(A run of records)
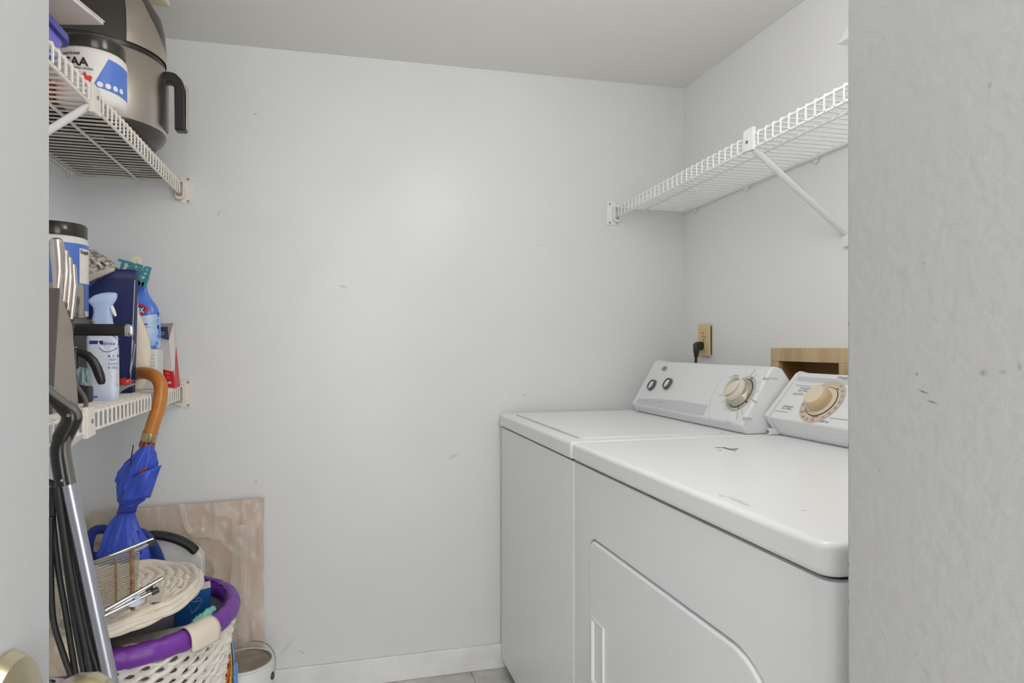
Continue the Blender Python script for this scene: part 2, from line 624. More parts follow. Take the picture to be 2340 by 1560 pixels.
# door: rounded panel standing proud of a recessed surround
FX = X0 + 0.007
dy0, dy1, dz0, dz1 = 0.760, 1.437, 0.215, 0.693


def door_outline(grow, x):
    w, h = dy1 - dy0 + 2 * grow, dz1 - dz0 + 2 * grow
    return [Vector((x, (dy0 + dy1) / 2 + a, (dz0 + dz1) / 2 + b)) for a, b in rrect(w, h, (.10 + grow, .028 + grow, .028 + grow, .115 + grow), 10)]


cab = [o for o in dryer.children if o.name.startswith('cabinet')][0]
cut = G().prism(door_outline(0.006, FX - 0.02), (0.034, 0, 0)).build('cutter', M_enamel)
boolean(cab, cut)
cab.data.polygons.foreach_set('use_smooth', [True] * len(cab.data.polygons))
cab.data.set_sharp_from_angle(angle=math.radians(30))
door = G().prism(door_outline(0, FX - 0.004), (0.018, 0, 0)).build('door', M_enamel, dryer, bevel=(0.005, 3))
# pull: a slanted-top vertical recess
hp = [(1.414, .521), (1.414, .378), (1.351, .378), (1.351, .521)]
cut = G().prism([(FX - 0.02, a, b) for a, b in hp], (0.03, 0, 0)).build('cutter', M_enamel)
boolean(door, cut)
door.data.polygons.foreach_set('use_smooth', [True] * len(door.data.polygons))
door.data.set_sharp_from_angle(angle=math.radians(30))
hc = Vector((0, sum(p[0] for p in hp) / 4, sum(p[1] for p in hp) / 4))
g = G()
rg = []
for k, x in ((1.03, FX - .003), (1.05, FX - .0085), (0.97, FX - .0088), (0.86, FX + .002), (.84, FX + .0095)):
    rg.append([Vector((x, hc.y + (a - hc.y) * (1 + (k - 1) * 2.4), hc.z + (b - hc.z) * k)) for a, b in hp])
g.rings(rg, True, True)
g.build('handle', M_enamel, door, bevel=(0.0018, 2))

# --- consoles


def frame_on(Pa, U, V):
    N = Vector(U).cross(Vector(V)).normalized()
    if N.x > 0:
        N = -N
    return N


def console(parent, prof, y0, y1, m, name='console', bev=0.008):
    return G().prism([(x, y1, z) for x, z in prof], (0, y0 - y1, 0)).build(name, m, parent, bevel=(bev, 4))


# washer console
wprof = [(1.065, .8995), (1.047, .925), (1.138, 1.074), (1.150, 1.080), (1.175, 1.074), (1.215, 1.02), (1.222, .8995)]
wc = console(washer, wprof, 1.552, 2.195, M_plast)
G().prism([(x + (-.003 if x < 1.14 else .003), 2.214, z + (.004 if z > .91 else 0)) for x, z in wprof], (0, -.019, 0)).build('end_cap', M_plast, wc, bevel=(0.0018, 2))
Vw = Vector((.091, 0, .149)).normalized()
Nw = Vector((-Vw.z, 0, Vw.x))
Pw = Vector((1.047, 2.195, .925))


def wuv(px, py):
    p = onplane(px, py, Pw, Nw) - Pw
    return (-p.y, p.dot(Vw))


def wsurf(h=0.0006):
    return lambda a, b: Pw + Vector((0, -a, 0)) + Vw * b + Nw * h


# pale band with its curved top edge, low on the panel
us = [wuv(1452, 912)] + [wuv(x, y) for x, y in ((1453, 911), (1500, 911), (1560, 916), (1619, 926))]
top = us[1:]
band = []
for i in range(len(top) - 1):
    band.append([(top[i][0], .006), (top[i + 1][0], .006), top[i + 1], top[i]])
decal('band', wc, M_plast2, band, wsurf(.0004))
e = [wuv(x, y) for x, y in ((1658, 858), (1640, 880), (1627, 905), (1621, 930), (1621, 958))]
M_ink = mat('grey_print', S(120, 121, 124), 0.5)
M_inkp = mat('pale_grey_print', S(188, 190, 192), 0.5)
M_red = mat('red_print', S(150, 40, 38), 0.5)
decal('panel_line', wc, M_inkp, [bar2(*e[i], *e[i + 1], .0012) for i in range(4)], wsurf(.0007))
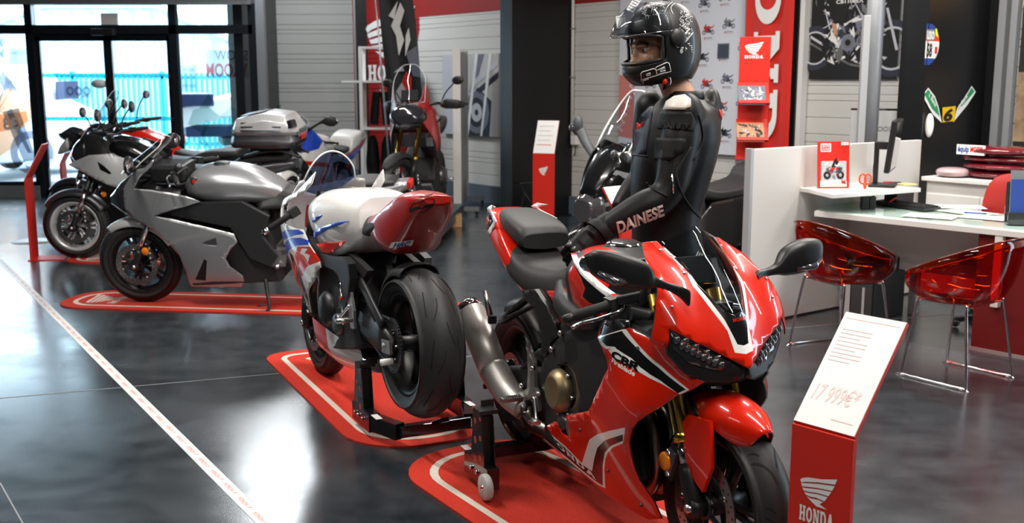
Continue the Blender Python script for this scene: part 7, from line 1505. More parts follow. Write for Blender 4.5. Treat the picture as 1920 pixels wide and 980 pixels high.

Set task:
Reproduce the listing above exactly, excluding all pictures.

Correct response:
Continue the Blender Python script for this scene: part 2, from line 624. More parts follow. Take the picture to be 2340 by 1560 pixels.
# door: rounded panel standing proud of a recessed surround
FX = X0 + 0.007
dy0, dy1, dz0, dz1 = 0.760, 1.437, 0.215, 0.693


def door_outline(grow, x):
    w, h = dy1 - dy0 + 2 * grow, dz1 - dz0 + 2 * grow
    return [Vector((x, (dy0 + dy1) / 2 + a, (dz0 + dz1) / 2 + b)) for a, b in rrect(w, h, (.10 + grow, .028 + grow, .028 + grow, .115 + grow), 10)]


cab = [o for o in dryer.children if o.name.startswith('cabinet')][0]
cut = G().prism(door_outline(0.006, FX - 0.02), (0.034, 0, 0)).build('cutter', M_enamel)
boolean(cab, cut)
cab.data.polygons.foreach_set('use_smooth', [True] * len(cab.data.polygons))
cab.data.set_sharp_from_angle(angle=math.radians(30))
door = G().prism(door_outline(0, FX - 0.004), (0.018, 0, 0)).build('door', M_enamel, dryer, bevel=(0.005, 3))
# pull: a slanted-top vertical recess
hp = [(1.414, .521), (1.414, .378), (1.351, .378), (1.351, .521)]
cut = G().prism([(FX - 0.02, a, b) for a, b in hp], (0.03, 0, 0)).build('cutter', M_enamel)
boolean(door, cut)
door.data.polygons.foreach_set('use_smooth', [True] * len(door.data.polygons))
door.data.set_sharp_from_angle(angle=math.radians(30))
hc = Vector((0, sum(p[0] for p in hp) / 4, sum(p[1] for p in hp) / 4))
g = G()
rg = []
for k, x in ((1.03, FX - .003), (1.05, FX - .0085), (0.97, FX - .0088), (0.86, FX + .002), (.84, FX + .0095)):
    rg.append([Vector((x, hc.y + (a - hc.y) * (1 + (k - 1) * 2.4), hc.z + (b - hc.z) * k)) for a, b in hp])
g.rings(rg, True, True)
g.build('handle', M_enamel, door, bevel=(0.0018, 2))

# --- consoles


def frame_on(Pa, U, V):
    N = Vector(U).cross(Vector(V)).normalized()
    if N.x > 0:
        N = -N
    return N


def console(parent, prof, y0, y1, m, name='console', bev=0.008):
    return G().prism([(x, y1, z) for x, z in prof], (0, y0 - y1, 0)).build(name, m, parent, bevel=(bev, 4))


# washer console
wprof = [(1.065, .8995), (1.047, .925), (1.138, 1.074), (1.150, 1.080), (1.175, 1.074), (1.215, 1.02), (1.222, .8995)]
wc = console(washer, wprof, 1.552, 2.195, M_plast)
G().prism([(x + (-.003 if x < 1.14 else .003), 2.214, z + (.004 if z > .91 else 0)) for x, z in wprof], (0, -.019, 0)).build('end_cap', M_plast, wc, bevel=(0.0018, 2))
Vw = Vector((.091, 0, .149)).normalized()
Nw = Vector((-Vw.z, 0, Vw.x))
Pw = Vector((1.047, 2.195, .925))


def wuv(px, py):
    p = onplane(px, py, Pw, Nw) - Pw
    return (-p.y, p.dot(Vw))


def wsurf(h=0.0006):
    return lambda a, b: Pw + Vector((0, -a, 0)) + Vw * b + Nw * h


# pale band with its curved top edge, low on the panel
us = [wuv(1452, 912)] + [wuv(x, y) for x, y in ((1453, 911), (1500, 911), (1560, 916), (1619, 926))]
top = us[1:]
band = []
for i in range(len(top) - 1):
    band.append([(top[i][0], .006), (top[i + 1][0], .006), top[i + 1], top[i]])
decal('band', wc, M_plast2, band, wsurf(.0004))
e = [wuv(x, y) for x, y in ((1658, 858), (1640, 880), (1627, 905), (1621, 930), (1621, 958))]
M_ink = mat('grey_print', S(120, 121, 124), 0.5)
M_inkp = mat('pale_grey_print', S(188, 190, 192), 0.5)
M_red = mat('red_print', S(150, 40, 38), 0.5)
decal('panel_line', wc, M_inkp, [bar2(*e[i], *e[i + 1], .0012) for i in range(4)], wsurf(.0007))
Continue the Blender Python script for this scene: part 7, from line 1505. More parts follow. Write for Blender 4.5. Treat the picture as 1920 pixels wide and 980 pixels high.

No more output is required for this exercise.